Há aproximadamente 20 anos, para poderem concorrer com os chamados Tigres Asiáticos (Japão e Coreia do Sul, principalmente), várias indústrias americanas deslocaram suas fábricas – ou simplesmente terceirizaram a produção – para a China, em busca de mão de obra barata e o consequente barateamento de seus produtos. A recente recessão americana é um reflexo daquele movimento que elevou o nível de desemprego a patamares históricos.

Assim, a história nos mostra que não é recomendável apostar no crescimento econômico amparado apenas no barateamento da mão de obra e em desrespeito às mínimas regras civilizatórias, incluindo a proteção ambiental. Ou seja, será impossível concorrer com a China enquanto aquele país não contar com normas de proteção trabalhista e ambiental, as quais, naturalmente, encarecem o produto final.

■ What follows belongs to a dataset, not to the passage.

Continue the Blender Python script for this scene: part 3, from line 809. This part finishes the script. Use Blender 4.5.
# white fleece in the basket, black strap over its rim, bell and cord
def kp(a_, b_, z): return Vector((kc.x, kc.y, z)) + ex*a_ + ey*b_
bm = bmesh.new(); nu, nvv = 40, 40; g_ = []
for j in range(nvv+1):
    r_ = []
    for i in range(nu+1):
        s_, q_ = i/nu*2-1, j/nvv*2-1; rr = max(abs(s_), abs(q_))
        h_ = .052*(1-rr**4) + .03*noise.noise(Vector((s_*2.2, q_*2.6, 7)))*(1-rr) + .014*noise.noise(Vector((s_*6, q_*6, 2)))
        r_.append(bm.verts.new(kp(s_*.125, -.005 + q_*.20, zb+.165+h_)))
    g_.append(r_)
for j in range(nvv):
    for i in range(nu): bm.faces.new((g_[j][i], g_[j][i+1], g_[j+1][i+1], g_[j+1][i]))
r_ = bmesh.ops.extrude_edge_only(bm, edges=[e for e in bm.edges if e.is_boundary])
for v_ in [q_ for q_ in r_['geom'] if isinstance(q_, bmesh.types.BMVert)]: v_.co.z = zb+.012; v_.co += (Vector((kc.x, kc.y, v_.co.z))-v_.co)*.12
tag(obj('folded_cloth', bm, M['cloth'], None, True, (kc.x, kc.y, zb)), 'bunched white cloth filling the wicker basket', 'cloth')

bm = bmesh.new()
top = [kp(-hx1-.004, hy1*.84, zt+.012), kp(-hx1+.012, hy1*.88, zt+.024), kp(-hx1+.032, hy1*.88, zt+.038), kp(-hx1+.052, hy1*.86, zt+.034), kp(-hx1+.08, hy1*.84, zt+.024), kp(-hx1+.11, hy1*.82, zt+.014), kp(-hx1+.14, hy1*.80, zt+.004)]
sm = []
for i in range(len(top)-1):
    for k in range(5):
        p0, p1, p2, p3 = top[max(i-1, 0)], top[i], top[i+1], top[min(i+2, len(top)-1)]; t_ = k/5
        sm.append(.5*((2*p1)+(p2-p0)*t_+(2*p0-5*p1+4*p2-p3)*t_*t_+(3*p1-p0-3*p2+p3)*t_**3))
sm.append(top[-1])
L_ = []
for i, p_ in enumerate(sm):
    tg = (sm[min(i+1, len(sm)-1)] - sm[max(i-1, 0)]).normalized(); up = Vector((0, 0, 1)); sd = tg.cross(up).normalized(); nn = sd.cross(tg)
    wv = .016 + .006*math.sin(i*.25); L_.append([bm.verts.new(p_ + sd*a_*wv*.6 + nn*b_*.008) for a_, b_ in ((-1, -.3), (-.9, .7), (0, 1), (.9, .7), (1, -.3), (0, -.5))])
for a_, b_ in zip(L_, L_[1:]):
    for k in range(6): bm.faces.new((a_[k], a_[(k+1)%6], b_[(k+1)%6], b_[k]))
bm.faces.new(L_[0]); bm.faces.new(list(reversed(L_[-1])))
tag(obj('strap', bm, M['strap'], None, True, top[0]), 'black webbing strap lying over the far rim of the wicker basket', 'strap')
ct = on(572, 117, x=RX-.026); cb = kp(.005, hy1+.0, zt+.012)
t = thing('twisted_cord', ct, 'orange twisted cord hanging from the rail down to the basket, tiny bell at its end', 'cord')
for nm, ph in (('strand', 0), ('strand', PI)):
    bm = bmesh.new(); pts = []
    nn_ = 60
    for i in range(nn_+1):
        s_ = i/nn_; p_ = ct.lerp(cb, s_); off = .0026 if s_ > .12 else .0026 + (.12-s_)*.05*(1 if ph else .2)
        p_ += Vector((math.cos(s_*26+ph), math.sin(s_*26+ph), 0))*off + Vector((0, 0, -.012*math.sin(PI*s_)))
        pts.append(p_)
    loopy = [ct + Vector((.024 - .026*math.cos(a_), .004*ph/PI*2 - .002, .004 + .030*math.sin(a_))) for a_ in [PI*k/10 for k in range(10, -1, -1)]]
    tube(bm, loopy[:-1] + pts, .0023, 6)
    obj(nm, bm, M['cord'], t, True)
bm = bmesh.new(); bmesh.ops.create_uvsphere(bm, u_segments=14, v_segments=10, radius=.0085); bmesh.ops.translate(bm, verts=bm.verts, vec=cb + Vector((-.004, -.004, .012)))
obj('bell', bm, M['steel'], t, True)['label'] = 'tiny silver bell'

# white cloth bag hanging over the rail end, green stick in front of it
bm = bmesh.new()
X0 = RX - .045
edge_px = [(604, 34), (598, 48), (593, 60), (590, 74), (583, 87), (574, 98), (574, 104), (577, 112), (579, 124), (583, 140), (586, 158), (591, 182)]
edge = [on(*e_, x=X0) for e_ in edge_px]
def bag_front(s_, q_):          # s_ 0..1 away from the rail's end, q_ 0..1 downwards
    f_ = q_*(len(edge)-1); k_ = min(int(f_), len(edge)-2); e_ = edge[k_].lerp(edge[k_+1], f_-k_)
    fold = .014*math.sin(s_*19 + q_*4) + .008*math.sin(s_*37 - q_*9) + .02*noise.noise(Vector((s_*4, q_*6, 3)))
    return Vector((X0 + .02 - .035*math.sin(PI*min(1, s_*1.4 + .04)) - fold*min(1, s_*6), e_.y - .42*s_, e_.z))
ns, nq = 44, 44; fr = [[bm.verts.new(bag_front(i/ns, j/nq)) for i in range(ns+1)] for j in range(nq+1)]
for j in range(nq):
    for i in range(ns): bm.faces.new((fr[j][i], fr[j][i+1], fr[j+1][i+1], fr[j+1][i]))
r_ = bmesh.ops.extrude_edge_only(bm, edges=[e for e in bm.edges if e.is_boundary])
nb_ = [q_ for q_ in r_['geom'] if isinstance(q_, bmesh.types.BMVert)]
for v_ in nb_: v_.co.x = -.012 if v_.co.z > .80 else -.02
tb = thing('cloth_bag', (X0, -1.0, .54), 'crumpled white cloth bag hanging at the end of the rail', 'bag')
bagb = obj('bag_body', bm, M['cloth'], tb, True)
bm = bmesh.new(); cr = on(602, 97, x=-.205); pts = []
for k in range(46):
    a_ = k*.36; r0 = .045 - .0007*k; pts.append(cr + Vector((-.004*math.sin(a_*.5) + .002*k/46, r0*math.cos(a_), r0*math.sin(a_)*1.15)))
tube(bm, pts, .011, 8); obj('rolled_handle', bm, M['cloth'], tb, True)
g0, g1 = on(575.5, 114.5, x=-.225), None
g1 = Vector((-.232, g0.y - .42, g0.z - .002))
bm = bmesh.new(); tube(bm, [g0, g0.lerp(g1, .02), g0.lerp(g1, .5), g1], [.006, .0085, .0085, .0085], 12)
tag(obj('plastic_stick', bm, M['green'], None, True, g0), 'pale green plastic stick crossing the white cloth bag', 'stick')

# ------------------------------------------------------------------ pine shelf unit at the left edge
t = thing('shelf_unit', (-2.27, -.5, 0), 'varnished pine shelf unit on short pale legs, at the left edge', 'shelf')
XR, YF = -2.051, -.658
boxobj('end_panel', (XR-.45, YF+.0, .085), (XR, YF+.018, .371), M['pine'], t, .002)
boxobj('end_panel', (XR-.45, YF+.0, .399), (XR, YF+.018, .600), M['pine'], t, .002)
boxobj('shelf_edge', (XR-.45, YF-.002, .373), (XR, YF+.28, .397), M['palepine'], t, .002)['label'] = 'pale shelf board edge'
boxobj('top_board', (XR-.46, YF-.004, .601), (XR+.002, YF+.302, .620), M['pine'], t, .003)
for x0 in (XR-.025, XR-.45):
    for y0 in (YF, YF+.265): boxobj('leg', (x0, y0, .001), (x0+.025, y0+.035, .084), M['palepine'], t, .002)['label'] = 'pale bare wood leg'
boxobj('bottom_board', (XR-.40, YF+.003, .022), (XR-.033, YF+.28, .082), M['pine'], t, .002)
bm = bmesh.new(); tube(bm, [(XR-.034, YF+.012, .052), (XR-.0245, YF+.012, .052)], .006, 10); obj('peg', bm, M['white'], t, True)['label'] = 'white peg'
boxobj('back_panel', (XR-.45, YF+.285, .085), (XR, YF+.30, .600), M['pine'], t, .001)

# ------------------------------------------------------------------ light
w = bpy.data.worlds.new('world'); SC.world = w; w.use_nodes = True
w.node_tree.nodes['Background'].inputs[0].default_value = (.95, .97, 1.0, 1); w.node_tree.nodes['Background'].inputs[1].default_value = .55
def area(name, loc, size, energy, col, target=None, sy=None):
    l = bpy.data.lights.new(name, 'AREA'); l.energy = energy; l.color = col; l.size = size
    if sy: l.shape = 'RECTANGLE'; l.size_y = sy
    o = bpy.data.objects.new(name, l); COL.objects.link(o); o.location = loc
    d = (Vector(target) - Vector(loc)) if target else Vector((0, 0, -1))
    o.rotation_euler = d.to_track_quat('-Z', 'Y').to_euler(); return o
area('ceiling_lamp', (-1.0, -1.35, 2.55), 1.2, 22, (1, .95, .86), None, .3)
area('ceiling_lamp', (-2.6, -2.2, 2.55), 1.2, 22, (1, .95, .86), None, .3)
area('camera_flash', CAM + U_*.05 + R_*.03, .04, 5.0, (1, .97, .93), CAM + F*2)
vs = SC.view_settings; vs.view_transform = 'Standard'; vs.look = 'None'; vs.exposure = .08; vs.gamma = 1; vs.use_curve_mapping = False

Devemos aprender a olhar para a Noruega, onde o salário mínimo equivale a US$ 4.800 (algo em torno de R$ 14 mil) e é o país com os melhores índices socioeconômicos e educacionais do planeta. Com certeza a Noruega não consegue competir com a China, seja em produtos manufaturados ou em qualquer outro tipo de produção. Porém, o país mantém um nível social elevadíssimo por conta da alta tributação e da presença ostensiva do Estado em todas as etapas da vida do indivíduo.

O Brasil precisa de uma fiscalização muito mais eficiente do que a atual para eliminar o mau concorrente do mercado, aquele que quer sobreviver à margem da legislação, que busca meios de baratear seu custo sem ter encargo social algum. Isso é impossível. Para ter uma atividade lícita é preciso estar dentro de padrões lícitos de concorrência e de sobrevivência.

Aceitar o benefício econômico como uma regra geral de estilo de vida ou de padrão social seria um retorno à escravatura. A ideia de democracia fica esmorecida com isso. Há de se buscar formas de adaptação. Alguns setores precisam de maior incremento, de maior ajuda econômica do Estado. Não podemos aceitar a precarização das relações de trabalho em prol da viabilidade da atividade econômica.

Paulo da Cunha Boal, juiz do Trabalho, é vice-presidente da Associação dos Magistrados do Trabalho do Paraná (Amatra IX).